**Dataset section:**
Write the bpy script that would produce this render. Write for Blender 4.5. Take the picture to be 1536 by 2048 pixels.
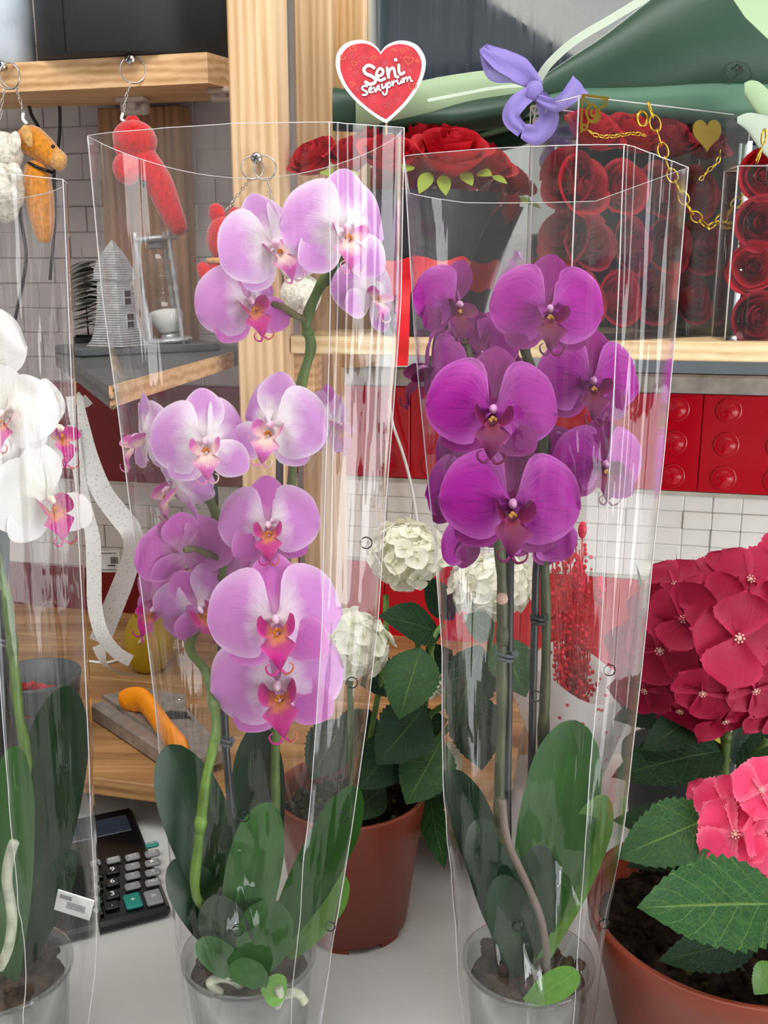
import bpy, math, random
from mathutils import Vector, Matrix, Euler, noise
for _o in list(bpy.data.objects): bpy.data.objects.remove(_o)
S = bpy.context.scene
V = Vector
PI = math.pi
# ------------------------------------------------------------------ camera
FPX = 2000.0                                  # focal length in pixels of the 1536x2048 frame
PITCH = math.atan(474 / FPX)
CAM = V((0, 0, 1.52))
cp, sp = math.cos(PITCH), math.sin(PITCH)
_c = bpy.data.cameras.new('camera'); _c.lens = FPX * 36 / 2048; _c.sensor_width = 36; _c.clip_start = 0.02
cam = bpy.data.objects.new('camera', _c); S.collection.objects.link(cam)
cam.location = CAM; cam.rotation_euler = (PI/2 - PITCH, 0, 0)
S.camera = cam
# ------------------------------------------------------------------ world, lights, exposure
S.view_settings.view_transform = 'Standard'; S.view_settings.look = 'None'
S.view_settings.gamma = 1; S.view_settings.use_curve_mapping = False
S.view_settings.exposure = -0.52
w = bpy.data.worlds.new('overcast_sky'); S.world = w; w.use_nodes = True
bg = w.node_tree.nodes['Background']; bg.inputs[0].default_value = (0.90, 0.95, 1.0, 1); bg.inputs[1].default_value = 0.30
def area(name, loc, target, sx, sy, power, col=(1, 1, 1)):
    l = bpy.data.lights.new(name, 'AREA'); l.shape = 'RECTANGLE'; l.size = sx; l.size_y = sy; l.energy = power; l.color = col
    o = bpy.data.objects.new(name, l); S.collection.objects.link(o); o.location = loc
    o.rotation_euler = (V(target) - V(loc)).to_track_quat('-Z', 'Y').to_euler(); return o
area('shopfront_daylight', (2.4, -1.1, 1.42), (0, 0.9, 1.25), 1.1, 2.5, 64, (0.97, 0.985, 1.0))
area('ceiling_panel_light', (-0.4, 0.1, 3.3), (-0.4, 0.1, 0), 1.6, 1.0, 66, (1.0, 0.985, 0.96))

_s = bpy.data.lights.new('sun', 'SUN'); _s.energy = 30; _s.angle = 0.01; _s.color = (0.97, 0.98, 1)
sun = bpy.data.objects.new('sun', _s); S.collection.objects.link(sun); sun.rotation_euler = (math.radians(4), math.radians(20), 0)   # high sun, only reaches the ground outside
# ------------------------------------------------------------------ pixel helpers (where a thing really stands)
PSI = math.radians(13.5)                      # the wall is turned a little: its right side is nearer
UX = V((math.cos(PSI), -math.sin(PSI), 0)); NX = V((math.sin(PSI), math.cos(PSI), 0))
NW = 1.70                                     # distance of the back wall along NX
TZ = 0.80; CZ = 0.875; SZ = 1.431; DZ = 1.40  # table, counter, right shelf, dark shelf tops
def ray(px, py):
    a = (px - 768) / FPX; b = (1024 - py) / FPX
    return V((a, cp + b*sp, -sp + b*cp))
def at(px, py, Y): d = ray(px, py); return CAM + d * (Y / d.y)
def atz(px, py, Z): d = ray(px, py); return CAM + d * ((Z - CAM.z) / d.z)
def atn(px, py, n): d = ray(px, py); return CAM + d * (n / NX.dot(d))
def mpp(px, py, Y): d = ray(px, py); return Y / d.y / FPX
def W(u, n, z): return UX*u + NX*n + V((0, 0, z))
def uof(px, py, n): return atn(px, py, n).dot(UX)

# ------------------------------------------------------------------ mesh building
ORG = {}
class MB:
    def __init__(s): s.v = []; s.f = []; s.uv = []; s.mi = []; s.sm = []
    def add(s, vs, fs, mi=0, uv=None, smooth=True):
        b = len(s.v); s.v += [V(p) for p in vs]; s.uv += (uv or [(0, 0)]*len(vs))
        for f in fs: s.f.append([i + b for i in f]); s.mi.append(mi); s.sm.append(smooth)
        return s
    def box(s, c, size, rot=None, mi=0):
        hx, hy, hz = size[0]/2, size[1]/2, size[2]/2
        vs = [V((x, y, z)) for x in (-hx, hx) for y in (-hy, hy) for z in (-hz, hz)]
        if rot is not None: vs = [rot @ p for p in vs]
        return s.add([p + V(c) for p in vs], [(0,1,3,2),(4,6,7,5),(0,4,5,1),(2,3,7,6),(0,2,6,4),(1,5,7,3)], mi, smooth=False)
    def wbox(s, u0, u1, n0, n1, z0, z1, mi=0, bev=0.0):
        c = W((u0+u1)/2, (n0+n1)/2, (z0+z1)/2)
        return s.rbox(c, (u1-u0, n1-n0, z1-z0), Matrix.Rotation(-PSI, 3, 'Z'), bev, mi)
    def rbox(s, c, size, rot=None, bev=0.002, mi=0):      # box with chamfered edges
        if bev <= 0: return s.box(c, size, rot, mi)
        h = [d/2 for d in size]; vs = []; idx = {}
        for sx in (-1, 1):
            for sy in (-1, 1):
                for sz in (-1, 1):
                    for k in range(3):
                        p = [sx*(h[0]-bev), sy*(h[1]-bev), sz*(h[2]-bev)]; p[k] = (sx, sy, sz)[k]*h[k]
                        idx[(sx, sy, sz, k)] = len(vs); vs.append(V(p))
        fs = []
        for k in range(3):
            a, b = [(1, 2), (2, 0), (0, 1)][k]
            for q in (-1, 1):
                l = []
                for (x, y) in ((-1,-1),(1,-1),(1,1),(-1,1)):
                    t = [0,0,0]; t[k] = q; t[a] = x; t[b] = y; l.append(idx[(*t, k)])
                fs.append(l if q > 0 else l[::-1])
        for k in range(3):                                 # edges along axis k
            a, b = [(1, 2), (2, 0), (0, 1)][k]
            for x in (-1, 1):
                for y in (-1, 1):
                    t0 = [0,0,0]; t0[a] = x; t0[b] = y; t1 = list(t0); t0[k] = -1; t1[k] = 1
                    l = [idx[(*t0, a)], idx[(*t1, a)], idx[(*t1, b)], idx[(*t0, b)]]
                    fs.append(l if x*y < 0 else l[::-1])
        for key in [(x, y, z) for x in (-1,1) for y in (-1,1) for z in (-1,1)]:
            l = [idx[(*key, 0)], idx[(*key, 1)], idx[(*key, 2)]]
            fs.append(l if key[0]*key[1]*key[2] > 0 else l[::-1])
        if rot is not None: vs = [rot @ p for p in vs]
        return s.add([p + V(c) for p in vs], fs, mi, smooth=False)
    def tube(s, pts, r, n=8, mi=0, caps=True, closed=False):
        pts = [V(p) for p in pts]; m = len(pts)
        rr = r if isinstance(r, (list, tuple)) else [r]*m
        up = None; vs = []; uv = []
        for i, p in enumerate(pts):
            if closed: t = pts[(i+1) % m] - pts[i-1]
            else: t = pts[min(i+1, m-1)] - pts[max(i-1, 0)]
            t.normalize()
            if up is None: up = t.cross(V((0, 0, 1)) if abs(t.z) < 0.9 else V((1, 0, 0))).normalized()
            up = (up - t*up.dot(t)); up = up.normalized() if up.length > 1e-6 else t.orthogonal().normalized()
            q = t.cross(up)
            for k in range(n):
                a = 2*PI*k/n; vs.append(p + (up*math.cos(a) + q*math.sin(a))*rr[i]); uv.append((k/n, i/max(1, m-1)))
        fs = [(i*n+k, i*n+(k+1) % n, ((i+1) % m)*n+(k+1) % n, ((i+1) % m)*n+k) for i in range(m if closed else m-1) for k in range(n)]
        if caps and not closed: fs += [list(range(n))[::-1], [(m-1)*n+k for k in range(n)]]
        return s.add(vs, fs, mi, uv)
    def grid(s, fn, nu, nv, mi=0, smooth=True, closev=False):
        vs = []; uv = []
        for i in range(nu+1):
            for j in range(nv+1):
                u, v = i/nu, j/nv; vs.append(V(fn(u, v))); uv.append((u, v))
        fs = [(i*(nv+1)+j, (i+1)*(nv+1)+j, (i+1)*(nv+1)+j+1, i*(nv+1)+j+1) for i in range(nu) for j in range(nv)]
        return s.add(vs, fs, mi, uv, smooth)
    def lathe(s, prof, c=(0, 0, 0), n=32, mi=0, rot=None, sx=1, sy=1, closed_caps=True):
        vs = []; uv = []; m = len(prof)
        for i, (r, z) in enumerate(prof):
            for k in range(n):
                a = 2*PI*k/n; p = V((r*math.cos(a)*sx, r*math.sin(a)*sy, z))
                if rot is not None: p = rot @ p
                vs.append(p + V(c)); uv.append((k/n, i/max(1, m-1)))
        fs = [(i*n+k, i*n+(k+1) % n, (i+1)*n+(k+1) % n, (i+1)*n+k) for i in range(m-1) for k in range(n)]
        if closed_caps:
            if prof[0][0] > 1e-5: fs.append(list(range(n))[::-1])
            if prof[-1][0] > 1e-5: fs.append([(m-1)*n+k for k in range(n)])
        return s.add(vs, fs, mi, uv)
    def ball(s, c, r, rot=None, mi=0, n=14, m=9):
        if not isinstance(r, (tuple, list)): r = (r, r, r)
        vs = []; fs = []; uv = []
        for i in range(m+1):
            th = PI*i/m
            for k in range(n):
                a = 2*PI*k/n; p = V((r[0]*math.sin(th)*math.cos(a), r[1]*math.sin(th)*math.sin(a), r[2]*math.cos(th)))
                if rot is not None: p = rot @ p
                vs.append(p + V(c)); uv.append((k/n, i/m))
        for i in range(m):
            for k in range(n): fs.append((i*n+k, (i+1)*n+k, (i+1)*n+(k+1) % n, i*n+(k+1) % n))
        return s.add(vs, fs, mi, uv)
    def torus(s, c, R, r, rot=None, n=22, k=7, mi=0, sx=1, sy=1):
        pts = []
        for i in range(n):
            a = 2*PI*i/n; p = V((R*math.cos(a)*sx, R*math.sin(a)*sy, 0))
            if rot is not None: p = rot @ p
            pts.append(p + V(c))
        return s.tube(pts, r, k, mi, closed=True)
    def prism(s, pts, d, mi=0, smooth=False):             # closed outline pushed along vector d
        n = len(pts); pts = [V(p) for p in pts]; d = V(d)
        return s.add(pts + [p + d for p in pts], [list(range(n)), [n+i for i in range(n)][::-1]] + [(i, n+i, n+(i+1) % n, (i+1) % n) for i in range(n)], mi, smooth=smooth)
    def strip(s, pts, wd, nrm, thick=0.0006, mi=0):       # flat brush stroke with round ends, standing proud by thick
        pts = [V(p) for p in pts]; m = len(pts); ww = wd if isinstance(wd, (list, tuple)) else [wd]*m
        nrm = V(nrm).normalized(); L = []; Rr = []
        for i, p in enumerate(pts):
            t = (pts[min(i+1, m-1)] - pts[max(i-1, 0)]).normalized(); q = t.cross(nrm).normalized()
            L.append(p + q*ww[i]/2); Rr.append(p - q*ww[i]/2)
        s.nst = getattr(s, 'nst', 0) + 1; thick += 1.2e-5*(s.nst % 40)
        vs = [p + nrm*thick for p in L + Rr]; s.add(vs, [(i, i+1, m+i+1, m+i) for i in range(m-1)], mi)
        for i in (0, m-1):
            thick += 3e-6
            a0 = (L[i] - pts[i]); b0 = nrm.cross(a0)
            s.add([pts[i] + nrm*thick] + [pts[i] + a0*math.cos(2*PI*k/12) + b0*math.sin(2*PI*k/12) + nrm*thick for k in range(12)], [(0, 1+k, 1+(k+1) % 12) for k in range(12)], mi)
        return s
    def mesh(s, name, mats, org=V((0, 0, 0))):
        me = bpy.data.meshes.new(name); me.from_pydata([p - org for p in s.v], [], s.f)
        for m in (mats if isinstance(mats, (list, tuple)) else [mats]): me.materials.append(m)
        me.polygons.foreach_set('material_index', s.mi); me.polygons.foreach_set('use_smooth', s.sm)
        uvl = me.uv_layers.new(name='UVMap'); li = [0]*len(me.loops); me.loops.foreach_get('vertex_index', li)
        flat = []
        for i in li: flat += s.uv[i]
        uvl.data.foreach_set('uv', flat); me.update(); return me
    def build(s, name, mats, parent=None, org=None, label=None, local=False, kind=None):
        if org is None:
            lo = V([min(p[i] for p in s.v) for i in range(3)]); hi = V([max(p[i] for p in s.v) for i in range(3)])
            org = (lo + hi)/2
            if parent is None: org.z = lo.z
        org = V(org); o = bpy.data.objects.new(name, s.mesh(name, mats, org)); S.collection.objects.link(o)
        if parent is not None:
            o.parent = parent; o.location = org - (V((0, 0, 0)) if local else ORG[parent])
        else: o.location = org
        ORG[o] = org if not local else V((0, 0, 0))
        if local: ORG[o] = org
        if label: o['label'] = label
        if kind: o['kind'] = kind
        return o
def link(name, me, parent, loc=(0, 0, 0), rot=None, scale=None, org=None):    # object from shared mesh data
    o = bpy.data.objects.new(name, me); S.collection.objects.link(o); o.parent = parent; o.location = loc
    if rot is not None:
        if isinstance(rot, Matrix): o.rotation_euler = rot.to_euler()
        else: o.rotation_euler = rot
    if scale is not None: o.scale = scale if isinstance(scale, (tuple, list)) else (scale,)*3
    if org is not None: ORG[o] = V(org)
    return o
def tag(o, label, cat, group=None, kind=None):
    o['label'] = label; o['category'] = cat
    if group: o['group'] = group
    if kind: o['kind'] = kind
    return o
def thing(name, label, cat, loc, group=None):
    o = bpy.data.objects.new(name, None); S.collection.objects.link(o); o.location = loc; o.empty_display_size = 0.02
    ORG[o] = V(loc); return tag(o, label, cat, group)
def spline(pts, k=6):                                      # Catmull-Rom through points
    pts = [V(p) for p in pts]; out = []
    for i in range(len(pts)-1):
        p0, p1, p2, p3 = pts[max(i-1, 0)], pts[i], pts[i+1], pts[min(i+2, len(pts)-1)]
        for j in range(k):
            t = j/k; out.append(0.5*((2*p1) + (p2-p0)*t + (2*p0-5*p1+4*p2-p3)*t*t + (3*p1-p0-3*p2+p3)*t**3))
    return out + [pts[-1]]
def smooth(tab, k=5): return [(p.x, max(0, p.y)) for p in spline([V((a, b, 0)) for a, b in tab], k)]
def interp(tab, x):
    if x <= tab[0][0]: return tab[0][1:] if len(tab[0]) > 2 else tab[0][1]
    for a, b in zip(tab, tab[1:]):
        if x <= b[0]:
            t = (x - a[0])/(b[0] - a[0]); r = [p + (q-p)*t for p, q in zip(a[1:], b[1:])]
            return r if len(r) > 1 else r[0]
    return tab[-1][1:] if len(tab[-1]) > 2 else tab[-1][1]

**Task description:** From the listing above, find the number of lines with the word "pixels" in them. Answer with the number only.

**Task answer:** 2